Dataset excerpts
_ _ _ _

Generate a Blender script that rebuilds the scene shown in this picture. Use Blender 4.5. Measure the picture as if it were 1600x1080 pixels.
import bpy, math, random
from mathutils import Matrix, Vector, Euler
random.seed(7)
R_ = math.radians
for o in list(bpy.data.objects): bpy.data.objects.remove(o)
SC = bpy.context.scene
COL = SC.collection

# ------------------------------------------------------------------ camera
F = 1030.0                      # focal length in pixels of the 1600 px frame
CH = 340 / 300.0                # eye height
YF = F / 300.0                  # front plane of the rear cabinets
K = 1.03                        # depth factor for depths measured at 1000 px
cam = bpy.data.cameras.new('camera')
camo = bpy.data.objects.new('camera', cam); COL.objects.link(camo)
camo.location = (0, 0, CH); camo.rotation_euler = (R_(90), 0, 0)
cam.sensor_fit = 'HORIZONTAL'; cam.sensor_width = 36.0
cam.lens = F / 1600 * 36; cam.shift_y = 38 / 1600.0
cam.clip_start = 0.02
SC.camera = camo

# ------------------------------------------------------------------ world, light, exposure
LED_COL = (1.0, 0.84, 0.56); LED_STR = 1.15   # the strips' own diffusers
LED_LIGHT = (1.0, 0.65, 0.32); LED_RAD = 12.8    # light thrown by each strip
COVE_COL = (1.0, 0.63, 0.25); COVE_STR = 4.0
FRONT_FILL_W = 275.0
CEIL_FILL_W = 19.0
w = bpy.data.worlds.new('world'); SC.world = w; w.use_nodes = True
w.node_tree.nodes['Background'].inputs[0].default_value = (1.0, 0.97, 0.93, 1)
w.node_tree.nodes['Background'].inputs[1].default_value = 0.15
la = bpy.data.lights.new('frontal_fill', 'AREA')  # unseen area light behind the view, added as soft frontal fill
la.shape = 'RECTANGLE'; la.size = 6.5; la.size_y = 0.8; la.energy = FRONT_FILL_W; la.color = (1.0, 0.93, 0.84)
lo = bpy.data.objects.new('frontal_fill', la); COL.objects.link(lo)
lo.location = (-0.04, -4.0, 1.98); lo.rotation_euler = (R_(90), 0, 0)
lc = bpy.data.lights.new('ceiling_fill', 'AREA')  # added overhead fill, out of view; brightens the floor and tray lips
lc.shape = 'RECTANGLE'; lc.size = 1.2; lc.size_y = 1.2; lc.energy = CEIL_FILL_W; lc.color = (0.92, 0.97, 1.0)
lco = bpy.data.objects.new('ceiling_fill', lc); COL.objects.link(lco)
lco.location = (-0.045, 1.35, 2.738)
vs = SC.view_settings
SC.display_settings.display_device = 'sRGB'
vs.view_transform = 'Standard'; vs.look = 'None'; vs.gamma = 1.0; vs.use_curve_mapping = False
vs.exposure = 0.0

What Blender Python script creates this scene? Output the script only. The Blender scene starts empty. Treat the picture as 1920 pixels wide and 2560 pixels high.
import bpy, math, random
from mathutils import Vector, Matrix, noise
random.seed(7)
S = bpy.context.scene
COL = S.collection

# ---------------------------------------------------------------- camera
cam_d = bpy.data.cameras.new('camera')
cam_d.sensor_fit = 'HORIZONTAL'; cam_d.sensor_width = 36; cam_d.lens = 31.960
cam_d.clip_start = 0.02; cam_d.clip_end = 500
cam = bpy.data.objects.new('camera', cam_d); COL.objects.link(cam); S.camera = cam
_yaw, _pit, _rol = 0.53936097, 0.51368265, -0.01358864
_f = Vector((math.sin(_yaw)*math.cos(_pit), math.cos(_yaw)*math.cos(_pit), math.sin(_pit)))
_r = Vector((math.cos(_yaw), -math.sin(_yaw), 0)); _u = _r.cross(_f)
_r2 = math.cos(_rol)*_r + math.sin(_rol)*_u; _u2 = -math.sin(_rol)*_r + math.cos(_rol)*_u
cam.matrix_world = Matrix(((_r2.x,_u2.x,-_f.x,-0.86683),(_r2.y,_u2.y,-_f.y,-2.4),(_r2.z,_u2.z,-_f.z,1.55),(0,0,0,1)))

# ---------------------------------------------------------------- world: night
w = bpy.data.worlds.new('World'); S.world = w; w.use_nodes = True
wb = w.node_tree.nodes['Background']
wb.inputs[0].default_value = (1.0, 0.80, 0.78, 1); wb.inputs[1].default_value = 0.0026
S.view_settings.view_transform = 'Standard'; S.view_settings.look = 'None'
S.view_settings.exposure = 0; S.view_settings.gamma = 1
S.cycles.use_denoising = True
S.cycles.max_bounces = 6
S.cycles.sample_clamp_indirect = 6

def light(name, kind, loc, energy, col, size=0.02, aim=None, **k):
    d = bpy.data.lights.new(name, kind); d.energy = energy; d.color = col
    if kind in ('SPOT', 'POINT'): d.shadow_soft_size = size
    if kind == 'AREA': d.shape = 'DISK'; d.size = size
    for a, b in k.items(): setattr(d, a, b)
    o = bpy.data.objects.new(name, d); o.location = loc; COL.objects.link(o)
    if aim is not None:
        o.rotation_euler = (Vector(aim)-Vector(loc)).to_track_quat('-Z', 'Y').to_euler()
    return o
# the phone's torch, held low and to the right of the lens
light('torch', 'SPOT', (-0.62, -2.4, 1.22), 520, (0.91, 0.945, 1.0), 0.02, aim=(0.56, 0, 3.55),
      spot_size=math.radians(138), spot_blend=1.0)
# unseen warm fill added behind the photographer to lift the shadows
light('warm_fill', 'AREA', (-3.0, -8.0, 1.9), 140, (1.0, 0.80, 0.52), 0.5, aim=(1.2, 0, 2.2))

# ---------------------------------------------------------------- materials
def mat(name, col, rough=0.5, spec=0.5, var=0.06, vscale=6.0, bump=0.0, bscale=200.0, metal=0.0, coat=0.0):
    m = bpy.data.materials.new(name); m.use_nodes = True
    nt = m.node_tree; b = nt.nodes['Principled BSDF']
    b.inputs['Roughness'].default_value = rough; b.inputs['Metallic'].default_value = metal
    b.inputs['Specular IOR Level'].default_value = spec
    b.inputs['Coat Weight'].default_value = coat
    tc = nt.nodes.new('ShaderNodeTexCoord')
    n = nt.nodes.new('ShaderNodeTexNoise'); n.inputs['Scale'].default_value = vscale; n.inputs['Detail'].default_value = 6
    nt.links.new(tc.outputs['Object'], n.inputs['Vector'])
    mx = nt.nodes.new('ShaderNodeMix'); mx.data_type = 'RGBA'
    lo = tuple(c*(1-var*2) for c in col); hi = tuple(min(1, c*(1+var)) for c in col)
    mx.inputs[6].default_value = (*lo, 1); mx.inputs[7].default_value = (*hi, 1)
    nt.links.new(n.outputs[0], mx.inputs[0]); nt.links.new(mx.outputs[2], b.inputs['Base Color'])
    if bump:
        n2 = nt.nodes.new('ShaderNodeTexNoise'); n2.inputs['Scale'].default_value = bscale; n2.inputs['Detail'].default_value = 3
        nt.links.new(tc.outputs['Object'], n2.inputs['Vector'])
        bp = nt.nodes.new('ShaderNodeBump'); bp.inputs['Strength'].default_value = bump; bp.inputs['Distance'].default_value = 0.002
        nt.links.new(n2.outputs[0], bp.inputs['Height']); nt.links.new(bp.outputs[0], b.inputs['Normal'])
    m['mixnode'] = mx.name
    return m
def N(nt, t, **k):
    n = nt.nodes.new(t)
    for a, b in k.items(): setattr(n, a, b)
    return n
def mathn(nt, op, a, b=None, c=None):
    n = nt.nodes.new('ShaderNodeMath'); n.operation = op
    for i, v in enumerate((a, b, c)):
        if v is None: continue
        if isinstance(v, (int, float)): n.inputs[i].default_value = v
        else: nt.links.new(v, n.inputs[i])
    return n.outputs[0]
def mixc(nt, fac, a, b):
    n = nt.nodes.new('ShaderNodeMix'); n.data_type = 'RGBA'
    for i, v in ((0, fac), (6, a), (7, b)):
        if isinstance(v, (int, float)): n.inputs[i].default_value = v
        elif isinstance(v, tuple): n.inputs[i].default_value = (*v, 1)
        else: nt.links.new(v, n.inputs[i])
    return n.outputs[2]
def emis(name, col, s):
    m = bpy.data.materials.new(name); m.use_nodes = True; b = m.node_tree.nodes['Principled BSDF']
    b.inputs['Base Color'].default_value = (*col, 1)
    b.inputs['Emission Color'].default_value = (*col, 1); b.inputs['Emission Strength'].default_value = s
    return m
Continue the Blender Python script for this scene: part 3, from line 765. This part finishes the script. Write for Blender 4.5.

_ _ _ _

Given task
Provide an exact reproduction of only those lines that start at the line containing "What Blender Python" and end at the line containing "COL = S.collection", inclusive.

Exercise output
What Blender Python script creates this scene? Output the script only. The Blender scene starts empty. Treat the picture as 1920 pixels wide and 2560 pixels high.
import bpy, math, random
from mathutils import Vector, Matrix, noise
random.seed(7)
S = bpy.context.scene
COL = S.collection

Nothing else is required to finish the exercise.